Dat geldt niet voor oudgediende Shabazz Palaces (over wie je hier een grote feature over kunt lezen), die wel als een zekerheidje in de agenda stond voor de zaterdagavond. Terwijl de visuals op worden gestart achter de machines en de percussie van het duo Maraire en Butler uit Seattle loopt BAR op tijd vol voor een potje afrofuturism. De heren hebben dit jaar twee conceptalbums uitgebracht over Quazarz, een buitenaards persoon dat naar ‘The United States of Amurderca’ gaat en een wereld ontdekt waar mensen praten met geweren en verslaafd zijn aan hun smartphones (ook wel phantom limbs genoemd). In de donkere ruimte van BAR ondergaan we een conflicterende reis door de moderne wereld om ons heen. We duiken langzaam dieper in het universum van Shabazz Palaces en krijgen in het midden van de set – eenmaal vervoerd naar the other side – een duw in een oneindig heelal. De beats worden harder en sneller, Maraire vuurt meer percussiesalvo’s op het publiek af en Butler button bashed steeds heftigere geluiden de zaal in terwijl hij de nummers aan elkaar free-jazz-rapt-en-praat. Shabazz Palaces is one of a kind en zijn als twee sterren uit een compleet andere dimensie, wars van songstructuren of genres. Het kosmische duo maakt muziek in een plek zonder grenzen, zichzelf en het publiek uitdagend, zwevend tussen sterrenstelsels die wij stervelingen op Planet Earth nog niet hebben ontdekt.

 

Moses Sumney is een van de grote beloftes van het festival, nadat hij met zijn eerste volwaardige plaat Aromanticism onlangs werd binnengehaald als de nieuwe Messias van de soul. Of is het indie? Dat is het hele punt dat Sumney beter dan alle andere artiesten op REC. illustreert: genres als soul en hiphop flirten anno 2017 net zo makkelijk met elektronica als met de edgyness van indie-muziek. Zie ‘s mans samenwerkingen met Grizzly Bear, Sufjan Stevens, James Blake en Solange. In de bovenzaal van Annabel pakt het eerste Nederlandse optreden van de muzikant uit LA in elk geval ijzingwekkend goed uit.
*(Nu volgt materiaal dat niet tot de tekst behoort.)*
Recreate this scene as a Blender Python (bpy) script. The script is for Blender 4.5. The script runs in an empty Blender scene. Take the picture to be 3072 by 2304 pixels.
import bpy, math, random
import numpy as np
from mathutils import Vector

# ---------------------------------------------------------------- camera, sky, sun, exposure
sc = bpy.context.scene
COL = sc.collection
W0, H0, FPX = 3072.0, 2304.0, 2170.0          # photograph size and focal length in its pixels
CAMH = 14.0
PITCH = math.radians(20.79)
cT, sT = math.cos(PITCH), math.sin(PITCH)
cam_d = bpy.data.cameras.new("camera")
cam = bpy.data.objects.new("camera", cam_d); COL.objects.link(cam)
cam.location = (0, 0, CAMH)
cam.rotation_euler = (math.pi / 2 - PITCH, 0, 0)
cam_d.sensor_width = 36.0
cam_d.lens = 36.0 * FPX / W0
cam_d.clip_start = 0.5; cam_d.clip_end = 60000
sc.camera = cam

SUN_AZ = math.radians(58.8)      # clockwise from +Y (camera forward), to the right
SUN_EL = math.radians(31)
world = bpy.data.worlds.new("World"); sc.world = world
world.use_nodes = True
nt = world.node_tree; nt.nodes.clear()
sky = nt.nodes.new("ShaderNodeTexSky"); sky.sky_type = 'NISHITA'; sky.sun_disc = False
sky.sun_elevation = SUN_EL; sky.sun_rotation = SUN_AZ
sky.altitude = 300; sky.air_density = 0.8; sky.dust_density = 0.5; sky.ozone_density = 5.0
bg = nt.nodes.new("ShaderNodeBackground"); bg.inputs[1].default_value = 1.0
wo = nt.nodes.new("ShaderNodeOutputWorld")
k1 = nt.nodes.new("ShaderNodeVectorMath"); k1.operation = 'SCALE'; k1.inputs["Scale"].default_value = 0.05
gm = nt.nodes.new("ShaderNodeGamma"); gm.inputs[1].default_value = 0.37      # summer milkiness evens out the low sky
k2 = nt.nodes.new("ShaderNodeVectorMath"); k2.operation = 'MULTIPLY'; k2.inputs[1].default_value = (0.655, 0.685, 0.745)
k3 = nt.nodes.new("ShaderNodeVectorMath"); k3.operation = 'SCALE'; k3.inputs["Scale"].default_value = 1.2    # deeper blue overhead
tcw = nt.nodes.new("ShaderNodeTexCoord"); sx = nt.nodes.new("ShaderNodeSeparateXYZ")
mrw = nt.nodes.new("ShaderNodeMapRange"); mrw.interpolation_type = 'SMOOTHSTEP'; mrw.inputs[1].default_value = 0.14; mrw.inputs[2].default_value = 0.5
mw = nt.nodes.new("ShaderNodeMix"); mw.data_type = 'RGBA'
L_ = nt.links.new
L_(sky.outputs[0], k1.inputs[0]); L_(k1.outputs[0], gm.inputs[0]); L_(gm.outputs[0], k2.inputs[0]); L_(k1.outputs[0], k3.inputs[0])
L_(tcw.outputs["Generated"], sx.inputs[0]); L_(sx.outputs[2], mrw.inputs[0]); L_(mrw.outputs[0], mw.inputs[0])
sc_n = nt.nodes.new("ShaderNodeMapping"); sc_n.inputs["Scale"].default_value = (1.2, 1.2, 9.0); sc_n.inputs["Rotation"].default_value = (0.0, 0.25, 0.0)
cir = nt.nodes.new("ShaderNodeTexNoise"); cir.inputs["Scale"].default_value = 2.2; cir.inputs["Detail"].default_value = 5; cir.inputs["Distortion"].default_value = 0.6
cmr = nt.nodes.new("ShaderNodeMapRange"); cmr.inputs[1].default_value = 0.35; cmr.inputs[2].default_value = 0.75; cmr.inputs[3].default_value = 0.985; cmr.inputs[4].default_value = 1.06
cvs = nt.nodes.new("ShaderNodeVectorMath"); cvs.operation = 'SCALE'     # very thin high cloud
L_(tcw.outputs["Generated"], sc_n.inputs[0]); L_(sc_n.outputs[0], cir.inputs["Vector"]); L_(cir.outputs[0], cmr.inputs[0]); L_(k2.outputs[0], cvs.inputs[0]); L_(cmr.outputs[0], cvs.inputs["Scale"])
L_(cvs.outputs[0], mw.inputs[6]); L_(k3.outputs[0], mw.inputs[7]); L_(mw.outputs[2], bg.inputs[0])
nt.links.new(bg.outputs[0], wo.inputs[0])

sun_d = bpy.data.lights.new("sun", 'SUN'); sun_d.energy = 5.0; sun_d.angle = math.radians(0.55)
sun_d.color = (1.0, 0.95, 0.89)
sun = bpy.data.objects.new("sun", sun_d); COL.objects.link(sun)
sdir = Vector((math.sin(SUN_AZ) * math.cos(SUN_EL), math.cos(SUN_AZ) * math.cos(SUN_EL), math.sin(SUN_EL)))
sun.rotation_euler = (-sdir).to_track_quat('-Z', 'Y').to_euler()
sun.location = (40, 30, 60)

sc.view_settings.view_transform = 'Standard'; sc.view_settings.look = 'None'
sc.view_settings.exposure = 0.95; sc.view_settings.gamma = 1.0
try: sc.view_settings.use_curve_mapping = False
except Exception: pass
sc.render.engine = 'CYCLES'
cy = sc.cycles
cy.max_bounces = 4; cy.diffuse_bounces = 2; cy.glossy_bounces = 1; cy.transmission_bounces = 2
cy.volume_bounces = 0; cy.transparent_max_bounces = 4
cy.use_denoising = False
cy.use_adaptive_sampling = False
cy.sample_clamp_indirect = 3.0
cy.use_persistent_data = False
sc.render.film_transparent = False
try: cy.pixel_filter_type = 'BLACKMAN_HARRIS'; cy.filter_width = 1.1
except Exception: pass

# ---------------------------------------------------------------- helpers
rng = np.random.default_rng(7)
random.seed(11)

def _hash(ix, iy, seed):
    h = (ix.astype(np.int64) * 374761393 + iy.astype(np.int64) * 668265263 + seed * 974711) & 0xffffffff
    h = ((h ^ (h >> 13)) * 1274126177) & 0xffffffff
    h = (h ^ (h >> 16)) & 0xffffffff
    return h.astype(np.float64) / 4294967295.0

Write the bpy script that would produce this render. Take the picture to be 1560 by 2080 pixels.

Hij wordt bijgestaan door een veelzijdige gitarist en een saxofonist/bassist/toetsenist, maar het is Sumney zelf die met zijn loopstation keer op het belangrijkste fundament vormt voor de minimale muzikale ondersteuning van zijn loepzuivere stem en indrukwekkende register. De verhalen van Aromanticism, die veelal gaan over het ontbreken van liefde in het leven van Sumney, zijn live krachtig en breekbaar tegelijk, waarbij dat laatste ietwat problematisch blijkt. Want een deel van het publiek in de bovenzaal van Annabel wacht wellicht alleen op het nachtprogramma en lult derhalve rustig door, waardoor Sumney hen regelmatig bij de les moet roepen, dan wel bedreigen ze neer te steken. Blijkbaar is nog niet iedereen ervan overtuigd dat deze muzikale innovatie zowel de indie- als danceliefhebber kan bekoren.

 

Dorian Concept

Na Moses Sumney glijden we vervolgens in een wildwaterbaan van grootse elektropop bij Little Dragon op het hoofdpodium van Annabel, de op tilt geslagen jazzpop van Knower één verdieping hoger, zakken we af naar Transport waar Moods tijdens Stir It Up bezig is aan een chillout-set. We hijsen we onszelf uit de kelder, trapje omhoog en naar rechts voor een duister en compleet met rook gevulde BAR, waar Acid Arab zijn naam eer aan het doen is, om vanuit daar diep in het gebouw af te dalen naar de kelder, waar klanken van Ramzi, Don’t DJ, Orpheu The Wizard en Zozo de hele nacht zijn te horen tijdens Strange Sounds From Beyond, het platform dat vannacht de stikdonkere kelder host.

Zoveel smaakjes en evenzoveel podia en zoveel sfeer, midden in het centrum van Rotterdam. Het maakt REC. uniek in het continu uitbreidende festivallandschap, en tegelijk zo illustratief voor muziek anno 2017, waarbij genregrenzen vervagen en rock-’n-roll niet meer is voorbehouden aan gitaren.